--- Given data ---

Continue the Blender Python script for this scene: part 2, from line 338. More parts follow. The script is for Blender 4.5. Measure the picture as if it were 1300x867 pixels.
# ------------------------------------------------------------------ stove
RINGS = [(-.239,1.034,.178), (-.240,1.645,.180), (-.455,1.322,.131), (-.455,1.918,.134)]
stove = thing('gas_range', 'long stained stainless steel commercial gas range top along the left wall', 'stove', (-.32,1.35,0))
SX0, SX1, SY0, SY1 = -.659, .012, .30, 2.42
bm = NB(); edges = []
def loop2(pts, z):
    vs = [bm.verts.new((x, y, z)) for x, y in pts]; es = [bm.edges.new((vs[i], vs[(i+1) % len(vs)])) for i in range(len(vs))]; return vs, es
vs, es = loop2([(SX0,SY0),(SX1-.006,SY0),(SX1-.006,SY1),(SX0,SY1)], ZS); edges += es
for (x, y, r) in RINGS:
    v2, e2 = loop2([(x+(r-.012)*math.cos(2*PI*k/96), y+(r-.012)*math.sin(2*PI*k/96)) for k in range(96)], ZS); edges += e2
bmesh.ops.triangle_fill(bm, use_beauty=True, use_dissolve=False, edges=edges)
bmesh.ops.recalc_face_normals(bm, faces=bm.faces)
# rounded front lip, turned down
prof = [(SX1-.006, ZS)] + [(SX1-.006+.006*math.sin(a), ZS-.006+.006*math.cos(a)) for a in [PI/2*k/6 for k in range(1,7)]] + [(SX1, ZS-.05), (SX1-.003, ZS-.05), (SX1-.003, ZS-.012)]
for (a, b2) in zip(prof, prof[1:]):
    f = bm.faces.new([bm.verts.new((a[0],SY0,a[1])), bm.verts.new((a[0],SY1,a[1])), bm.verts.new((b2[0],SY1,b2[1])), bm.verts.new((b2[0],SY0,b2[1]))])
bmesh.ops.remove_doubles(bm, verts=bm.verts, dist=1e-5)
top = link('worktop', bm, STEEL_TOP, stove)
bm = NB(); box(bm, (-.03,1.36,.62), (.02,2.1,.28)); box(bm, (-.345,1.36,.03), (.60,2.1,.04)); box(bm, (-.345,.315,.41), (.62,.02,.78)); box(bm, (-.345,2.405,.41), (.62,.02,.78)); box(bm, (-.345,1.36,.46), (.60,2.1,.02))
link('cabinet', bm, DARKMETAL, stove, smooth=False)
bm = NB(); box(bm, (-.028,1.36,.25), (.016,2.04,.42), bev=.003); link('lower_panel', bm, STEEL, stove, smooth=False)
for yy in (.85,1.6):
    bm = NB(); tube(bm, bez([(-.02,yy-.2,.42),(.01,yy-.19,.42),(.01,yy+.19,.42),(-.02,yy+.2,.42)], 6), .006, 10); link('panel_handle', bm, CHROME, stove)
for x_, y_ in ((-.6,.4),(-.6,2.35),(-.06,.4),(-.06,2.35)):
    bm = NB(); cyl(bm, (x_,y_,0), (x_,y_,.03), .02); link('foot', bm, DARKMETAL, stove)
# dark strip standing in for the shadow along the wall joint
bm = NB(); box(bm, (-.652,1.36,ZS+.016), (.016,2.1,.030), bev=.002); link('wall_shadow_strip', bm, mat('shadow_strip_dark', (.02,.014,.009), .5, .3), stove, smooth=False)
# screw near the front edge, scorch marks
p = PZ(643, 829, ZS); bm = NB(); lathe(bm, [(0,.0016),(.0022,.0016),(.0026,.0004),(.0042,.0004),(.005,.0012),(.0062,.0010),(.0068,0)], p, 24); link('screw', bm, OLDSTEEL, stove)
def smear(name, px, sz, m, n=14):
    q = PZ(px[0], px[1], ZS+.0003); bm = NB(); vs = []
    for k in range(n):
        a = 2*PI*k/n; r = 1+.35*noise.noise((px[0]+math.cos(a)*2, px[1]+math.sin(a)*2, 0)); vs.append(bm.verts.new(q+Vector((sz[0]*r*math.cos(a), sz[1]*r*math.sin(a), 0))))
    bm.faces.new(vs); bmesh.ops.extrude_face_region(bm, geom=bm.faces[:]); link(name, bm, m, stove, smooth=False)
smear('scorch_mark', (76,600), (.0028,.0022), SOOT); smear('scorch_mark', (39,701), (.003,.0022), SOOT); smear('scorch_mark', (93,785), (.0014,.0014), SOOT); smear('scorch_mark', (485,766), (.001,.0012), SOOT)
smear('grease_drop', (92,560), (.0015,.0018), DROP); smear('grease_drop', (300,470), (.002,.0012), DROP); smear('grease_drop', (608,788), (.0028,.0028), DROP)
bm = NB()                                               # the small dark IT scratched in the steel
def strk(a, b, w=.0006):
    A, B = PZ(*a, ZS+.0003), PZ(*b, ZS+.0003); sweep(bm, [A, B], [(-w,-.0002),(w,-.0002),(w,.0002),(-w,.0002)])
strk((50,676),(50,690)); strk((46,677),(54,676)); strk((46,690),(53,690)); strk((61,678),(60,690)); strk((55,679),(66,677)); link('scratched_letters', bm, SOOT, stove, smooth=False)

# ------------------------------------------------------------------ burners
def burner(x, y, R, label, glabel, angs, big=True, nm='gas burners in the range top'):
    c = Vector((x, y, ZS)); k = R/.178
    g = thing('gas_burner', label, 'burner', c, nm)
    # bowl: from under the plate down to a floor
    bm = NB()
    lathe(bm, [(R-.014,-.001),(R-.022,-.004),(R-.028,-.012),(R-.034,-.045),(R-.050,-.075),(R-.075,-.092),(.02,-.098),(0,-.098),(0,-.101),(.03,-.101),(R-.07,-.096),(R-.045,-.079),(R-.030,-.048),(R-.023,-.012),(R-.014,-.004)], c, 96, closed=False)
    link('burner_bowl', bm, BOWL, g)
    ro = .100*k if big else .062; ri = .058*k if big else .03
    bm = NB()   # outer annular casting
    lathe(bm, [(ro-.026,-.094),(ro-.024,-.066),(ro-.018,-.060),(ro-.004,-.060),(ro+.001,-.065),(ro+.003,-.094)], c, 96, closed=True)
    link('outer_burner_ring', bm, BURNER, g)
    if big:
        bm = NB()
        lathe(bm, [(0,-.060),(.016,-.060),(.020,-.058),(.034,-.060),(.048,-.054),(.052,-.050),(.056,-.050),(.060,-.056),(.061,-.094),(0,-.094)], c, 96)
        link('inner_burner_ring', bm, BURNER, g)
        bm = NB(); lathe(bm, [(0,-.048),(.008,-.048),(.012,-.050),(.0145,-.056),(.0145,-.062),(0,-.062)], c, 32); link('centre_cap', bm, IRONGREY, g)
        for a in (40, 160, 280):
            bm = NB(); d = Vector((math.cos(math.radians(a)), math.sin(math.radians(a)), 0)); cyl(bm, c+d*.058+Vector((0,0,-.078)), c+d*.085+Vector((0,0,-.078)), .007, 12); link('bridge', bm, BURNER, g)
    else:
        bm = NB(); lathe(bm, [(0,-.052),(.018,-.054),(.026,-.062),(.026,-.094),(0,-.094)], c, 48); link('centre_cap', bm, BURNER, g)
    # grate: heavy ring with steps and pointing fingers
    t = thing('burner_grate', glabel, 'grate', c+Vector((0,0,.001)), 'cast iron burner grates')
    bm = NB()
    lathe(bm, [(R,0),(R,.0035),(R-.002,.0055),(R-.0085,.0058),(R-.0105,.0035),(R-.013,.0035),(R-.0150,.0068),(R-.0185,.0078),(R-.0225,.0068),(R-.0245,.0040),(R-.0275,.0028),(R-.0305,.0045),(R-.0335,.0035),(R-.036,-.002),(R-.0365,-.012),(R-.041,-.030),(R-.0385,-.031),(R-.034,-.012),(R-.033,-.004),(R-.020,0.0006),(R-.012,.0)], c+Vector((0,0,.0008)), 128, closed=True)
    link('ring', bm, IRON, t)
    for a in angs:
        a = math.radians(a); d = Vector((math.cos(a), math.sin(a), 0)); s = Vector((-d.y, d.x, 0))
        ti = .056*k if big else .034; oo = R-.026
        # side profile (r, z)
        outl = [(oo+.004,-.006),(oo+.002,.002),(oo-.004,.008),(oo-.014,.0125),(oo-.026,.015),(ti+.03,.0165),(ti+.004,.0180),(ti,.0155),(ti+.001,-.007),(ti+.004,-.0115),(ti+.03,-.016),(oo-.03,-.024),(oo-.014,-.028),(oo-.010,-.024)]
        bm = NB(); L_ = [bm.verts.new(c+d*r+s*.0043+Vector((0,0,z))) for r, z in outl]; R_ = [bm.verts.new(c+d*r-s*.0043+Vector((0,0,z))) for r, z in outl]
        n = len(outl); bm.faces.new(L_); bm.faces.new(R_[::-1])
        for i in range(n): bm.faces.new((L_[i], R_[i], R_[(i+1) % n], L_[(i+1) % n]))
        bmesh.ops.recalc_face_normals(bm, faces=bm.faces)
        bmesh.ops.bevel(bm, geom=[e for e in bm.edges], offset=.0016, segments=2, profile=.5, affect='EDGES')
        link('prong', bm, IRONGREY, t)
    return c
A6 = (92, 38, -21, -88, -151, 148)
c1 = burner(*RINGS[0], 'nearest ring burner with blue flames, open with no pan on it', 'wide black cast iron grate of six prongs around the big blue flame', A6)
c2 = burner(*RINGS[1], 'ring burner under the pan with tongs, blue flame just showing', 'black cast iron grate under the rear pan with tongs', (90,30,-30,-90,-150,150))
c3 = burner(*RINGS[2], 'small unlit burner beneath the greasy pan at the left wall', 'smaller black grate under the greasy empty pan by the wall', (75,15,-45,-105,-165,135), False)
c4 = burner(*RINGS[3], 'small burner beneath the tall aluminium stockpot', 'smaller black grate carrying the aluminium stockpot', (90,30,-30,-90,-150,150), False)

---

* Exercise task *
Take every line that includes the string "from" and copy it.

* Full solution *
Continue the Blender Python script for this scene: part 2, from line 338. More parts follow. The script is for Blender 4.5. Measure the picture as if it were 1300x867 pixels.
    # bowl: from under the plate down to a floor